Hıristiyan dünyasının Akinolu Toma’sının karanlık görüşlerini oluştururken Gazali’den etkilendiği söylenir. Bu yüzden Hıristiyan dünyasının Akinolu Toma’sının İslam dünyasındaki karşılığı Gazali olarak kabul edilir. Gazali bilimin yerine ‘ilim’i geçirmişti. O günden sonra da İslam dünyasında bilim yerine hep ilim yapıldı. Bugün de öyledir. Gazali’den İŞİD’e bilim değil ilim kabul edilir. 
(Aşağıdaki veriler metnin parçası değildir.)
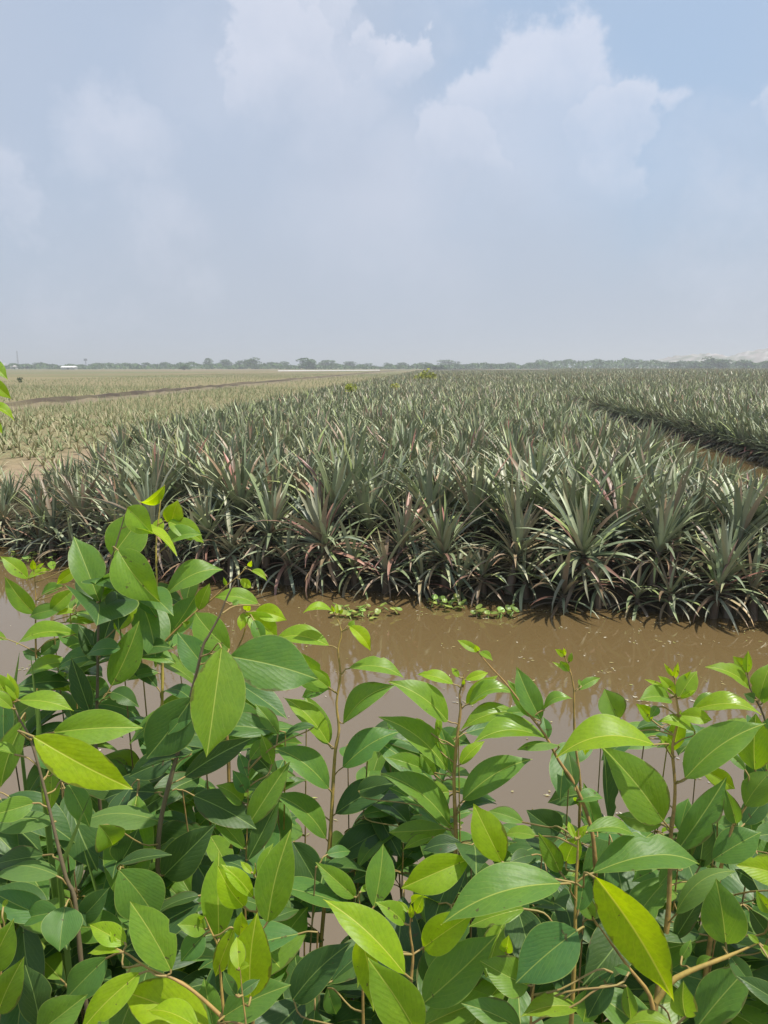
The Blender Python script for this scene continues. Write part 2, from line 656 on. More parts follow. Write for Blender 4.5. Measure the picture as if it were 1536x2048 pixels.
ys = [-30, -8, -3, -1, 0, .3, .45, .6, .8, 1, 1.2, 1.4, 1.6, 1.8, 2.0, 2.3]
xs = [-60, -25, -10, -5, -3] + [-2 + 0.25 * i for i in range(17)] + [3, 5, 10, 25, 60]
V = [(x, y, near_h(y) + (0.03 * hr.random() if y > 0 else 0)) for y in ys for x in xs]
nx = len(xs)
Q = np.array([(j * nx + i, j * nx + i + 1, (j + 1) * nx + i + 1, (j + 1) * nx + i) for j in range(len(ys) - 1) for i in range(nx - 1)])
link('near_bank', mesh_np('near_bank', np.array(V), Q, M_SOIL, cols=np.tile((0.11, 0.085, 0.055), (len(V), 1))))['kind'] = 'structure'

# ------------------------------------------------------------------ far trees, hill, sheds, masts
def crown_arrays(rg, lobes, n, size, base_col):
    """foliage as many small leaf-clump faces spread through several lobes"""
    V = np.zeros((n * 4, 3)); cols = np.zeros((n * 4, 3))
    li = rg.integers(0, len(lobes), n)
    for i in range(n):
        cx, cy, cz, r, rz = lobes[li[i]]
        d = rg.normal(size=3); d /= np.linalg.norm(d)
        k = r * (0.45 + 0.6 * rg.random() ** 0.5)
        c = np.array([cx, cy, cz]) + d * np.array([k, k, k * rz / r])
        a = rg.normal(size=3); a /= np.linalg.norm(a)
        b = np.cross(a, rg.normal(size=3)); b /= np.linalg.norm(b)
        s = size * (0.6 + 0.8 * rg.random())
        V[i * 4:i * 4 + 4] = [c - a * s - b * s * .3, c + b * s * .7, c + a * s - b * s * .2, c - b * s * .6]
        cols[i * 4:i * 4 + 4] = np.array(base_col) * (0.75 + 0.5 * rg.random())
    Q = np.arange(n * 4, dtype=np.int32).reshape(-1, 4)
    return V, Q, cols


tree_meshes = []
for k in range(7):
    rg = np.random.default_rng(100 + k)
    h = 1.0
    nl = 11 + k % 3
    lobes = []
    for j in range(nl):
        a = rg.random() * 6.28
        zz = 0.08 + 0.76 * j / nl + 0.06 * rg.random()
        rad = (0.34 - 0.36 * abs(zz - 0.30)) * (0.5 + 0.6 * rg.random())
        lobes.append((math.cos(a) * rad * 0.75, math.sin(a) * rad * 0.75, zz, 0.12 + 0.08 * rg.random(), 0.12 + 0.06 * rg.random()))
    V, Q, cols = crown_arrays(rg, lobes, 620, 0.046, [(0.090, 0.165, 0.045), (0.105, 0.175, 0.055), (0.075, 0.135, 0.040)][k % 3])
    cm = mesh_np('crown', V, Q, M_TREE, cols=cols, smooth=False)
    Vt, Qt = tube([(0, 0, -0.03), (0.01, 0, 0.2), (0.0, 0.01, 0.45), (0.02, 0, 0.72)], [0.03, 0.022, 0.016, 0.006], 6)
    nb = len(Vt)
    for j in range(4):
        a = j * 1.7 + k
        z0 = 0.28 + 0.1 * j
        Vb, Qb = tube([(0, 0, z0), (0.09 * math.cos(a), 0.09 * math.sin(a), z0 + .09), (0.19 * math.cos(a), 0.19 * math.sin(a), z0 + .15)], [0.012, 0.009, 0.004], 5)
        Qt += [tuple(i + len(Vt) for i in q) for q in Qb]
        Vt += Vb
    tm = mesh_np('trunk', np.array([tuple(v) for v in Vt]), Qt, M_BARK, cols=np.tile((0.12, 0.095, 0.07), (len(Vt), 1)))
    tree_meshes.append((cm, tm))


def hx(px, D):
    return (px - 768) / F * D


FAR_TREES = [  # px, top y, width px, distance
    (300, 724, 26, 640), (340, 724, 30, 660), (376, 727, 22, 470), (425, 716, 24, 640), (455, 718, 38, 660), (484, 720, 26, 600),
    (511, 715, 46, 600), (545, 723, 30, 680), (573, 723, 30, 690), (616, 714, 46, 560), (656, 720, 52, 690), (700, 722, 36, 700),
    (735, 726, 30, 720), (775, 725, 26, 640), (802, 724, 34, 660), (850, 725, 40, 720), (865, 727, 58, 470), (895, 720, 62, 800),
    (930, 727, 40, 640), (980, 726, 40, 600), (1010, 725, 50, 660), (1060, 724, 50, 700), (1078, 720, 40, 760), (1185, 719, 50, 800),
    (1250, 720, 50, 780), (1340, 722, 40, 560), (1378, 721, 40, 560), (1410, 713, 62, 520), (1438, 717, 44, 540), (1478, 719, 60, 520),
    (1520, 720, 50, 540), (90, 724, 34, 640), (200, 726, 40, 700), (245, 726, 36, 720), (14, 728, 30, 560), (65, 728, 30, 600)]
ORDT = ('first second third fourth fifth sixth seventh eighth ninth tenth eleventh twelfth thirteenth fourteenth fifteenth sixteenth seventeenth '
        'eighteenth nineteenth twentieth 21st 22nd 23rd 24th 25th 26th 27th 28th').split()
FAR_TREES.sort()
n_dark = n_pale = 0
for i, (px, yt, wp, D) in enumerate(FAR_TREES):
    cm, tm = tree_meshes[i % 7]
    h = (736 - yt) / F * D + 0.6
    sx = wp / F * D / 0.72
    o = empty('tree', (hx(px, D), D, 0.3), rnd.random() * 6.28)
    o.scale = (sx, sx, h / 0.98)
    dark = D < 575
    if dark:
        n_dark += 1
    else:
        n_pale += 1
    size = 'broad' if wp >= 45 else ('narrow' if wp <= 26 else 'rounded')
    tag(o, f'{size} darker tree in front of the far hazy treeline, {ORDT[n_dark - 1]} such tree from the left' if dark
        else f'{size} pale hazy tree on the horizon, {ORDT[n_pale - 1]} pale tree from the left',
        'tree', 'darker trees in front of the far treeline' if dark else 'hazy trees along the horizon')
    link('crown', cm, o)
    link('trunk', tm, o)

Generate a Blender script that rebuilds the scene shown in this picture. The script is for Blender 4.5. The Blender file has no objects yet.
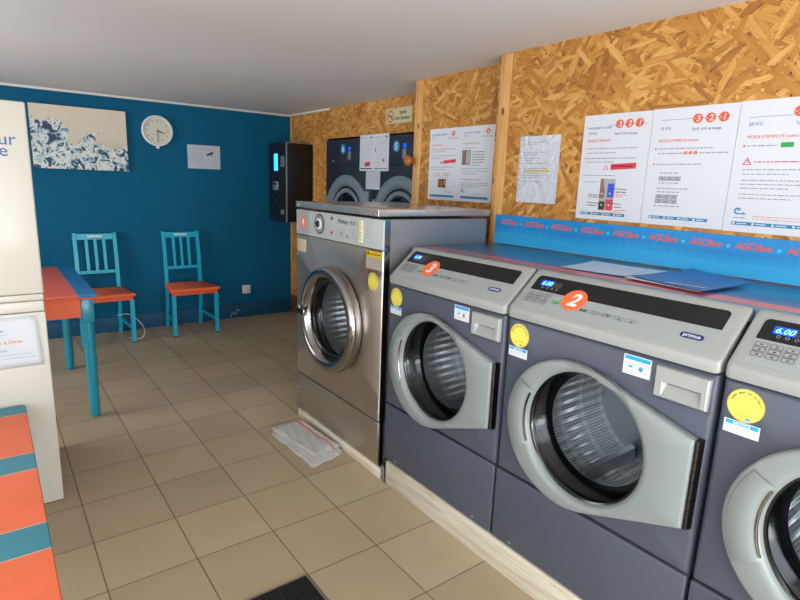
import bpy, bmesh, math, random
from mathutils import Vector, Matrix
random.seed(7)
PI = math.pi
sc = bpy.context.scene
COL = sc.collection

# ------------------------------------------------------------------ materials
def lin(h):
    h = h.lstrip('#'); v = [int(h[i:i+2], 16)/255 for i in (0, 2, 4)]
    return tuple((c/12.92 if c <= .04045 else ((c+.055)/1.055)**2.4) for c in v) + (1,)

def mat(name, col, rough=.5, metal=0., bump=0., bscale=60., var=0., vscale=3., coat=0., spec=.5, emit=0., aniso=0.):
    m = bpy.data.materials.new(name); m.use_nodes = True
    nt = m.node_tree; N = nt.nodes; L = nt.links
    b = N['Principled BSDF']
    c = lin(col) if isinstance(col, str) else col
    b.inputs['Base Color'].default_value = c
    b.inputs['Roughness'].default_value = rough
    b.inputs['Metallic'].default_value = metal
    b.inputs['Specular IOR Level'].default_value = spec
    b.inputs['Coat Weight'].default_value = coat
    b.inputs['Coat Roughness'].default_value = .15
    if emit:
        b.inputs['Emission Color'].default_value = c; b.inputs['Emission Strength'].default_value = emit
    tc = N.new('ShaderNodeTexCoord')
    if var:
        n = N.new('ShaderNodeTexNoise'); n.inputs['Scale'].default_value = vscale; n.inputs['Detail'].default_value = 5
        L.new(tc.outputs['Object'], n.inputs['Vector'])
        mx = N.new('ShaderNodeMix'); mx.data_type = 'RGBA'
        mx.inputs['A'].default_value = tuple(x*(1-var) for x in c[:3]) + (1,)
        mx.inputs['B'].default_value = tuple(min(1, x*(1+var)) for x in c[:3]) + (1,)
        L.new(n.outputs['Fac'], mx.inputs['Factor']); L.new(mx.outputs['Result'], b.inputs['Base Color'])
    if bump:
        n = N.new('ShaderNodeTexNoise'); n.inputs['Scale'].default_value = bscale; n.inputs['Detail'].default_value = 4
        L.new(tc.outputs['Object'], n.inputs['Vector'])
        bp = N.new('ShaderNodeBump'); bp.inputs['Strength'].default_value = bump; bp.inputs['Distance'].default_value = .01
        L.new(n.outputs['Fac'], bp.inputs['Height']); L.new(bp.outputs['Normal'], b.inputs['Normal'])
    return m

def nodes(m): return m.node_tree.nodes, m.node_tree.links, m.node_tree.nodes['Principled BSDF']
def ramp(N, stops, interp='LINEAR'):
    r = N.new('ShaderNodeValToRGB'); e = r.color_ramp; e.interpolation = interp
    while len(e.elements) < len(stops): e.elements.new(.5)
    for el, (p, c) in zip(e.elements, stops):
        el.position = p; el.color = lin(c) if isinstance(c, str) else c
    return r
def math_node(N, L, op, a, b=None, c=None):
    n = N.new('ShaderNodeMath'); n.operation = op
    for i, v in enumerate((a, b, c)):
        if v is None: continue
        if isinstance(v, (int, float)): n.inputs[i].default_value = v
        else: L.new(v, n.inputs[i])
    return n.outputs[0]

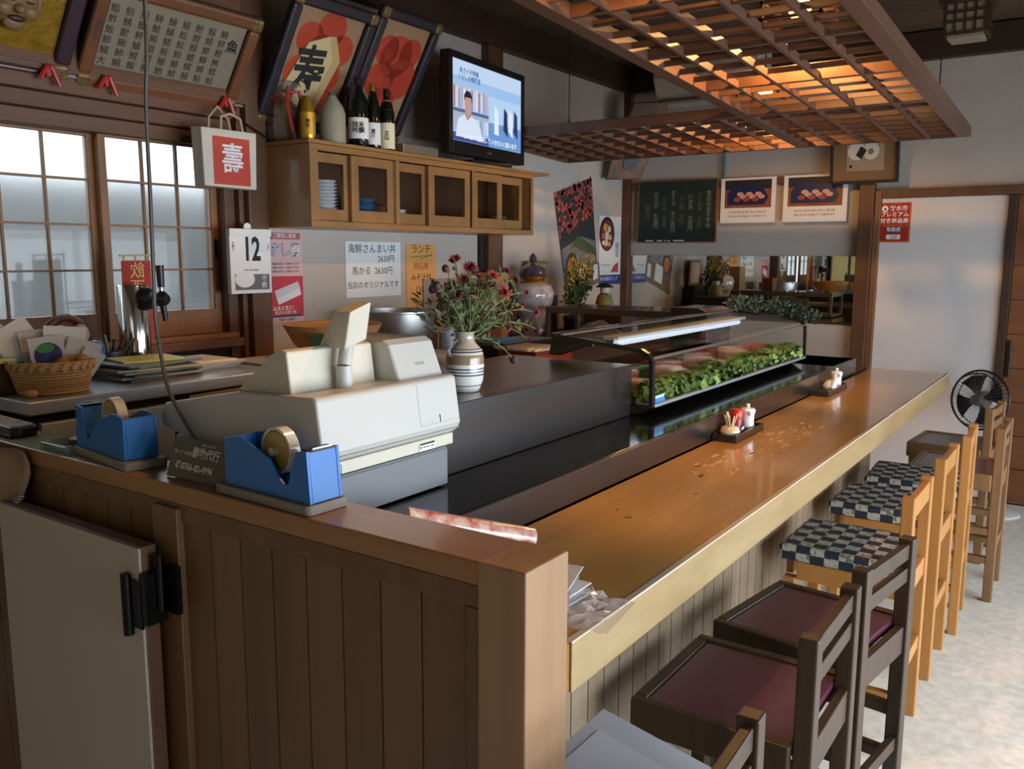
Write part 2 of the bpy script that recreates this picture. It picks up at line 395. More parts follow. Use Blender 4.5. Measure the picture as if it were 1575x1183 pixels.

İLİM VE BİLİM ARASINDAKİ FARK

Sanıldığının aksine ilim ve bilim arasındaki fark sadece bir isim farklılığı; birinin Arapça, diğerinin Türkçe olması değildir. Temelde fark vardır. Bilim İngilizce’de karşılığı science olan ve en kısa anlatımıyla, deneye, gözleme, hipotezlerin test edilmesine, ölçüme, analize dayalı bilgi toplama, bilginin sınırlarını genişletme çabasıdır. İlimse ilahiyattan gelir. İlahi gücün bilgisine ulaşma çabasıdır. Bütün bilgiler, her şeyin anlamı Kur’an’da olduğuna göre Kur’anı anlama, öğrenme çabasıdır. 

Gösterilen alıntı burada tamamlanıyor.